FOUR people died needlessly crossing the English Channel. It is halfway through the year and over 13,000 people who risked crossing this narrow stretch of water we call our own made it safely. But no-one really knows how many died.

The last government, and this one, mask the shared inhumanity of their approach to this with a self-serving narrative about the criminal gangs who profit from their monopoly in this inhuman trade.

But as any Establishment neoliberal economist will tell us, markets respond to demand. And as every Friday night cokehead knows, illegal market demand will be met by criminals.

So when the new Home Secretary says these four deaths are “truly awful” these words are devoid of human meaning if nothing in her power is done to put an end to this deadly trade and set up safe routes for refugees, asylum-seekers and migrants.

Now the neocolonial arrogance about sending people to Rwanda has ended, Britain needs to put the national discussion about immigration on a rational footing.

If this is not done the Farageiste farrago of nonsensical ideas about the normal modern-day flow of people to and fro will feed a reactionary underbelly of myths, and fuel a fascist revival.

These most malign participants in the lopsided national conversation about immigration make much of the flow of small boats bringing desperate people to Britain.

Most people “legally” arriving in Britain in the 12 months up to June last year were non-EU nationals (968,000), followed by EU citizens (129,000) and British (84,000).

While last year around just 29,000 people arrived in small boats, down from 46,000 in 2022.

Do the maths. Rather than putting these people up in hotels and forcing them to spend their days in idleness, why not help them find their way to make a positive contribution to our economy and society?

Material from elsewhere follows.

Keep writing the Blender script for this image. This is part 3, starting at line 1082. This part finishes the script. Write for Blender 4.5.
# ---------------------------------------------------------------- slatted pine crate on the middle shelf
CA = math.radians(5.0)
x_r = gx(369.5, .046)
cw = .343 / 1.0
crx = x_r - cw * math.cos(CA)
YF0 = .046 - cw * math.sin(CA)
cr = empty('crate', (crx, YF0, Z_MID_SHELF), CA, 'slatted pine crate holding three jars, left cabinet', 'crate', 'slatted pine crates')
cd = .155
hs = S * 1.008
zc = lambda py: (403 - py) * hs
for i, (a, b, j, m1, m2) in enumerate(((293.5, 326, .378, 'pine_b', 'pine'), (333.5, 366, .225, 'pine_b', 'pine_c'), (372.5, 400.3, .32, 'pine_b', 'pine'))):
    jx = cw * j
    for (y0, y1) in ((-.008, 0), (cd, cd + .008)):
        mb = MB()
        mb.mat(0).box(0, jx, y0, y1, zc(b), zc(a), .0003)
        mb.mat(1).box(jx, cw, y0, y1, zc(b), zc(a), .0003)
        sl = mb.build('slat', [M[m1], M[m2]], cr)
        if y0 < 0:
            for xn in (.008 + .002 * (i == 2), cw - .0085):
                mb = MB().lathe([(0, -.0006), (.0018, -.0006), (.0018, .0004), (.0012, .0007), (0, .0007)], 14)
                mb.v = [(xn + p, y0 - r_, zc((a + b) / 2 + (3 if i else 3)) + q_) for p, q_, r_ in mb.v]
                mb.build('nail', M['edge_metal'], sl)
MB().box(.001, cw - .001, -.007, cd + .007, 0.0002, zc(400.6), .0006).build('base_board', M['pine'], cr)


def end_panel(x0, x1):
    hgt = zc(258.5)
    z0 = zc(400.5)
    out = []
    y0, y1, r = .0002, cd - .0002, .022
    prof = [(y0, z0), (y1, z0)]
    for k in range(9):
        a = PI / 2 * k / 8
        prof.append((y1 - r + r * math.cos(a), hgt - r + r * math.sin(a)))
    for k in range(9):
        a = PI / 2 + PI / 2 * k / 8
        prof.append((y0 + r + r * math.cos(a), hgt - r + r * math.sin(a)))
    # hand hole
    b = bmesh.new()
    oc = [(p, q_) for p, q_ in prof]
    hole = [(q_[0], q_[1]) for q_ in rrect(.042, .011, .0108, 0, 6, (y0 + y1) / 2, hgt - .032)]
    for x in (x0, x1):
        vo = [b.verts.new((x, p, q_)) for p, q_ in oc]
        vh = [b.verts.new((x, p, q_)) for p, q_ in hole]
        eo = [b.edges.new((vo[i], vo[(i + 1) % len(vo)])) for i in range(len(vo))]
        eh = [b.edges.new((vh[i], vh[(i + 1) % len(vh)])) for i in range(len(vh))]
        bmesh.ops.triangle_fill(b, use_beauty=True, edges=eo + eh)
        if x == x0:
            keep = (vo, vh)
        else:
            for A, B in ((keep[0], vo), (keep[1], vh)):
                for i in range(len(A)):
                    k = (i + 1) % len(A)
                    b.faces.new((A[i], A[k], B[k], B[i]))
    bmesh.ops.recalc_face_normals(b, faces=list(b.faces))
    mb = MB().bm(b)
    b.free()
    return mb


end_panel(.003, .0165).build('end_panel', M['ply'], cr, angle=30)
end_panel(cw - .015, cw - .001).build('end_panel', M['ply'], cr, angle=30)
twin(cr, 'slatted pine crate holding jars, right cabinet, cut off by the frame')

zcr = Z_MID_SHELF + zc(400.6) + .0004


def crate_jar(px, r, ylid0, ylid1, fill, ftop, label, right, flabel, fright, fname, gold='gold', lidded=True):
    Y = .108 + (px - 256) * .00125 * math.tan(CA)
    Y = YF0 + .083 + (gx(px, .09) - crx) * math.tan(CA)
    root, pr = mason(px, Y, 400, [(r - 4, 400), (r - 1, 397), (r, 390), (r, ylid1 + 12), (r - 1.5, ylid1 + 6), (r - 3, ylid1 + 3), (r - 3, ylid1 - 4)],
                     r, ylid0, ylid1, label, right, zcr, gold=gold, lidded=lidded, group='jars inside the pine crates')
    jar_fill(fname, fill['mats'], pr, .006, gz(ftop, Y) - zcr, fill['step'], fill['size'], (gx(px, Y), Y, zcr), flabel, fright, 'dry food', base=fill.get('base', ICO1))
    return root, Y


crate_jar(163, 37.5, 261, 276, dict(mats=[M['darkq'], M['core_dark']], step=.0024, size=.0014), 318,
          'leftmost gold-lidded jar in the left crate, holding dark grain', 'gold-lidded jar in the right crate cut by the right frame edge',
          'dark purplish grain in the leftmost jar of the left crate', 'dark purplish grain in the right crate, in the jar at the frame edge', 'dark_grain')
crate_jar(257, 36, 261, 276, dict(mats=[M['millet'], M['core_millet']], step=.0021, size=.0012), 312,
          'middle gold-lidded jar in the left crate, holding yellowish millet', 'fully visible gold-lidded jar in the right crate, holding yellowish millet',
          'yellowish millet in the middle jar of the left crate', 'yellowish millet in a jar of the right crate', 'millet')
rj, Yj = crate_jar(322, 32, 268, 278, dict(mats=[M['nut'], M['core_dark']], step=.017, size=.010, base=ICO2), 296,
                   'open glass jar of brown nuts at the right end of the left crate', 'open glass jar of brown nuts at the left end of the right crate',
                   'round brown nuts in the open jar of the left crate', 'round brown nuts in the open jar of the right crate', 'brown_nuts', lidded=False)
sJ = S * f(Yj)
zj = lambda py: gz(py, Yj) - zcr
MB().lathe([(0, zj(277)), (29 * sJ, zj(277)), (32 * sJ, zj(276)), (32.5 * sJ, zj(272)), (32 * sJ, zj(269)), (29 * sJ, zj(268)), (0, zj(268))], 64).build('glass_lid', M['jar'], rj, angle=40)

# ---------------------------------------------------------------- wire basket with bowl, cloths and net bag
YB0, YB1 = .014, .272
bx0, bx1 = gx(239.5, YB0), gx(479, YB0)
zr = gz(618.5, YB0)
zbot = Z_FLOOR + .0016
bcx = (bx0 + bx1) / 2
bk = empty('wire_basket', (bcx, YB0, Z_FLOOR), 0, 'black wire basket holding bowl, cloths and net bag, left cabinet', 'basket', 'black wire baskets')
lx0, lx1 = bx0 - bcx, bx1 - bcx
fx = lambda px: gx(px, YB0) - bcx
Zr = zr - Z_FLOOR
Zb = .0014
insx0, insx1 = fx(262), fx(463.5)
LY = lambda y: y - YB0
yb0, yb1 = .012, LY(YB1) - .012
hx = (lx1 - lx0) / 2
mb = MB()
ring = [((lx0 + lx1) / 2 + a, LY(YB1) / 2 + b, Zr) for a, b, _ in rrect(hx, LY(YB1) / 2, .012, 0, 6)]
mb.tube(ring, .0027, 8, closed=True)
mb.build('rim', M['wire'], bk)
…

These arrivals are but a small proportion of the people who come to live and work in Britain the vast majority of whom are licensed by direct invitation by His Majesty’s government partnering with the monopoly corporations and vast archipelago of smaller firms who desire, and need, a constant, if variable, flow of migrant workers.

Health and care are the main occupations drawing non-EU migration. There now is a higher demand for doctors, nurses and other groups of workers who were already eligible for visas under the old system.

Of course, some of these people are highly skilled and well-educated migrants, in some cases poached in a typically post-colonial parasitic relationship from countries whose economies need their skills more than does ours. But, as everyone can see, many migrant workers end up in low-paid jobs and some are super-exploited.

This is the pull factor driving immigration. Other push factors are equally a function of British capitalism in that decades of imperialist war in the Middle East continue to drive flows of migrants. And to these are added people driven from countries where climate change, for which their nations have made little contribution, means they are forced to move.

Rather than pandering to reactionary and racist mystification, our government should tell the plain truth about why people come to live and work here.

No clear understanding about the peculiarities of migration to and from these islands is possible without facing historical truths about the role of colonialism and slavery in our industrial revolution, our history of colonial and contemporary wars and the vital role of immigrants in rebuilding our war-shattered economy.

At the same time, the racism that finds fertile ground in myths about migration cannot be dissipated without a challenge, which in present circumstances must come from the left and the labour movement, against the dangerous growth of Reform UK.